First, complete the table for the given x values:
- When \( x = -4 \), \( y = -((-4) + 2)^2 - 4 = -(2)^2 - 4 = -4 - 4 = -8 \).
- When \( x = -3 \), \( y = -((-3) + 2)^2 - 4 = -(-1)^2 - 4 = -1 - 4 = -5 \).
- When \( x = -2 \), \( y = -((-2) + 2)^2 - 4 = -(0)^2 - 4 = -4 \).
- When \( x = -1 \), \( y = -((-1) + 2)^2 - 4 = -(1)^2 - 4 = -1 - 4 = -5 \).
- When \( x = 0 \), \( y = -((0) + 2)^2 - 4 = -(2)^2 - 4 = -4 - 4 = -8 \).
So the table with values will look like this:
\[
\begin{array}{cc}
\text{x} & \text{y} \\
\hline
-4 & -8 \\
-3 & -5 \\
-2 & -4 \\
-1 & -5 \\
0 & -8 \\
\end{array}
\]
Now, let's sketch the graph to visualize why it's a nonlinear function (please draw this out on paper with a pencil):
1. Plot the points from the table on a graph with the x-axis (horizontal) and y-axis (vertical).
2. Connect the dots.
You'll notice that the points create a parabola, which opens downward due to the negative sign in front of the squared term. This confirms that the function is indeed nonlinear.
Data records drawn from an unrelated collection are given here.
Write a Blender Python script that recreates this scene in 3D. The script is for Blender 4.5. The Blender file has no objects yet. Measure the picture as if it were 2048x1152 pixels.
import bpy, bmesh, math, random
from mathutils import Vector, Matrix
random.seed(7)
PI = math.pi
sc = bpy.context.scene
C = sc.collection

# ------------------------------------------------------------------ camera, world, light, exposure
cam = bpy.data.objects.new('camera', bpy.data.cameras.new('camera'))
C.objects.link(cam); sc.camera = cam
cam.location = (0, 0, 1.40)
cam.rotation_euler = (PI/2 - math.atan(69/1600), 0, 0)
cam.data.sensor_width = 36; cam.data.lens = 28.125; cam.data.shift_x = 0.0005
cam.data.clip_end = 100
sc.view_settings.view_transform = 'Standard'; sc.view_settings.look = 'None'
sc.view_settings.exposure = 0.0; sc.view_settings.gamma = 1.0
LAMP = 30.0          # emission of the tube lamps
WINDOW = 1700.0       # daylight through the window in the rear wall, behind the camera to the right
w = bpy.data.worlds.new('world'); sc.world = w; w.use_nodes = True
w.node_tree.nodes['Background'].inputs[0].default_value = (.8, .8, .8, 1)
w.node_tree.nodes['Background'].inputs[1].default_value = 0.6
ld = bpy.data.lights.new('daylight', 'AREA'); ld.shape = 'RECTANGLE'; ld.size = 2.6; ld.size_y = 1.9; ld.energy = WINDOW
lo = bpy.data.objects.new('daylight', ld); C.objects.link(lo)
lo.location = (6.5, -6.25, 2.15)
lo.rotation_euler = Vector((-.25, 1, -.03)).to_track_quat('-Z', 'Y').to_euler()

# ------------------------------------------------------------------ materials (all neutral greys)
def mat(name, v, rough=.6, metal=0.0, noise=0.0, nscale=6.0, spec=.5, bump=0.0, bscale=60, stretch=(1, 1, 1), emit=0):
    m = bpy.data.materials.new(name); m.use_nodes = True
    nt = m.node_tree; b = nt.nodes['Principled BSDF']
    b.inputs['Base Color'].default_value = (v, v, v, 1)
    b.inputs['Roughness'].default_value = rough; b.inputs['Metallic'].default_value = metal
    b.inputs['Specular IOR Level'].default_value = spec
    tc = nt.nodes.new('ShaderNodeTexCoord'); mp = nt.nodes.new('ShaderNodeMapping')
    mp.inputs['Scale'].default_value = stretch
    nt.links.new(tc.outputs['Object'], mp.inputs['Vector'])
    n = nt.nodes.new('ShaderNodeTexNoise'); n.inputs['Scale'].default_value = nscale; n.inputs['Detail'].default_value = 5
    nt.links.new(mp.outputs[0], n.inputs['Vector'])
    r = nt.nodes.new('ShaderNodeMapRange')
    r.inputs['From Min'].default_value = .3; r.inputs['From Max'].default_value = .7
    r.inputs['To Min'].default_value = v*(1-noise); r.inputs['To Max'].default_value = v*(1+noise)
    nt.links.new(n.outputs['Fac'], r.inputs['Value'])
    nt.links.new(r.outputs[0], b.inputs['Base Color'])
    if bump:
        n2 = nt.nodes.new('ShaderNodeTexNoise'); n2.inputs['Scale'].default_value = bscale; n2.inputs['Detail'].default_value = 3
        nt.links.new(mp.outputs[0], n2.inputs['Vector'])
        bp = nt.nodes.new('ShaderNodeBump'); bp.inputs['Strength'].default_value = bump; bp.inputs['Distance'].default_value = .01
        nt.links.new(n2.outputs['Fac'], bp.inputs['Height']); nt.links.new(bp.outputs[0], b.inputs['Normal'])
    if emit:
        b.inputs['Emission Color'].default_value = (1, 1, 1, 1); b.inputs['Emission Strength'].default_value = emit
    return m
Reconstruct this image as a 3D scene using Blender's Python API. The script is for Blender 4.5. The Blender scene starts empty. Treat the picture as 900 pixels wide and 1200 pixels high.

For a function to be linear, it must have the form \( y = mx + b \) where \( m \) is the slope and \( b \) is the y-intercept. The graph of a linear function is a straight line, and the rate of change (the slope) is constant. This is not the case for the function given.
To find a linear function, let's choose a simple one:
\( y = 2x + 1 \)
Now complete the table for this linear function:
- When \( x = -4 \), \( y = 2(-4) + 1 = -7 \).
- When \( x = -3 \), \( y = 2(-3) + 1 = -5 \).
- When \( x = -2 \), \( y = 2(-2) + 1 = -3 \).
- When \( x = -1 \), \( y = 2(-1) + 1 = -1 \).
- When \( x = 0 \), \( y = 2(0) + 1 = 1 \).
The graph of this function would be a straight line with a slope of 2 and a y-intercept of 1. The table and graph demonstrate that the rate of change between \( x \) values is constant, which characterizes a linear function.